The first has to be Birthdays. This is one kind of celebration that goes back to your childhood when you do not have the verbal mastery to debate and prove to your parents that Birthday celebrations look stupid, utterly stupid. My dad was very obsessed with my birthday, and why should he not be – I was born that day. He used to decorate the whole house and invite more people than what the house and our finances could hold.

However I secretly always pondered over the purpose of all that. They all celebrated and sang for me, as if being born a couple of years from then, on that day, was something I was planning for years and finally could accomplish with marvelously flying colors. They greet you as if I myself, had caused my birth. I honestly believe that if they do want to celebrate my birthday – the purpose of which is also unclear as I was not like the guy who theorized space-time continuum or the man who liberated them from some tyrannous clutches – they should congratulate my parents. They did all the stuff, they are the ones who are responsible for me to happen, they are the ones who had sex. I should be made to cut the cake, feed it to them and bow with respect for making me happen. I understand if my parents are glad for getting a child, but the others should totally be like “Congratulations Mr. and Mrs. P, you have made a wonderful kid.”
Even the people who tell me that they celebrate because it is the day I – a wonderful friend, or the guy who helped them sometime, or something else – was born; even they should be thanking my parents. I mean I understand celebrating my birthday, but I think I should not be the one getting the credits here.

On a kind of a similar note, there is this other celebration in which I should be the one getting the credits but I don’t. It is the one, when you achieve something, like passing an examination, getting a job, or becoming a parent. I don’t know how this is celebrated throughout the world but in our place it is celebrated by distributing sweets to neighbors, friends, colleagues and sometimes even acquaintances.
Why? Why am I giving them sweets? I studied hard and I gave the exam to pass it; I being good at my academics got a job after I cracked the interview, I will be the one to have sex, for a baby to come and for me to become a parent. Should they not be giving me sweets, for my efforts? I mean, think about the poor child who in spite of having a very bad financial background, and no proper facilities, earned a great score in his exams. What does he have to do now? Tell his parents they need to shell out more money so that he can go around giving sweets.

People will throw points such as, these are the moments in which you make other people happy by giving them sweets or throwing a party or sometimes both; so that you can share your joy. So that people will pray for more such days to come, which, in turn, is beneficial for you.
Well let me argue on that point.
I think a man will be more happy if there are people, who care about him, knocking on his door, with sweets in their hand, when he achieves something; than he giving it out to others.
People do all this, to widen their circles, and as a bribe for others to keep wanting more such days which in turn will mean progress for them.

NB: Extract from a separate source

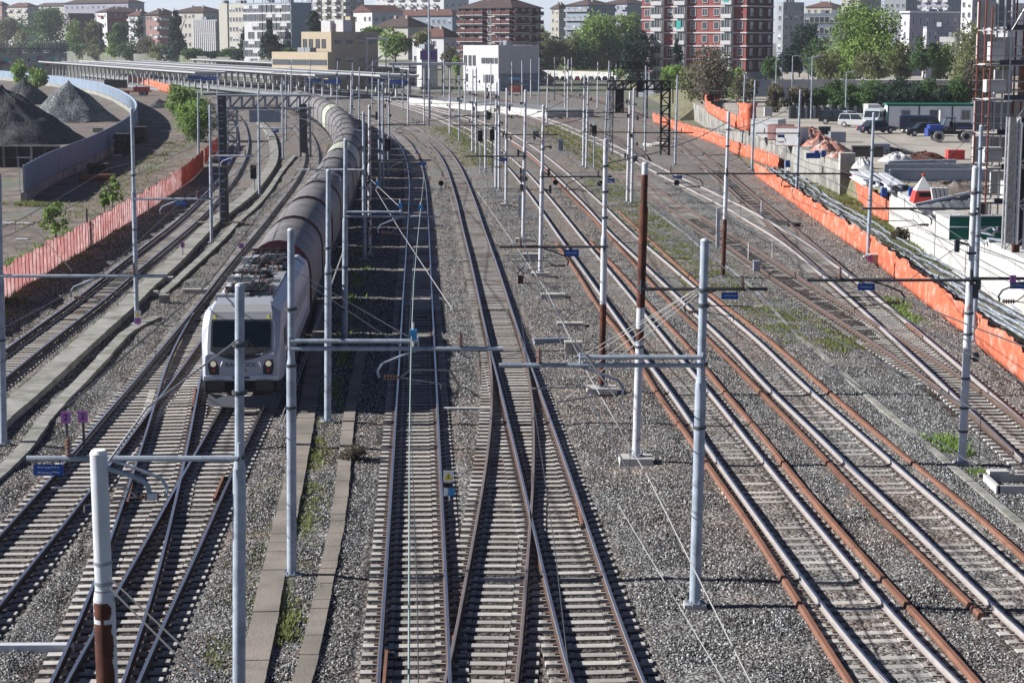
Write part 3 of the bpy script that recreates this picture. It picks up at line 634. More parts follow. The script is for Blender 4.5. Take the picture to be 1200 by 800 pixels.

This is not a conscious attempt to bribe, but there is a subconscious, telepathic bribe exchanged at such events. And you cannot stop doing these, because we don’t live in a perfect society where relations are easily formed without vested interests. And so we continue to feed those imperfections in our favor by such ceremonies.

I know I am being a very harsh critic to something which looks so pleasant, but that does not mean I am going to stop doing it. Let go of all the imperfections such celebrations imply, and I too like to have a reason to celebrate; but to speak out what I feel is more crucial a need for me than having fun.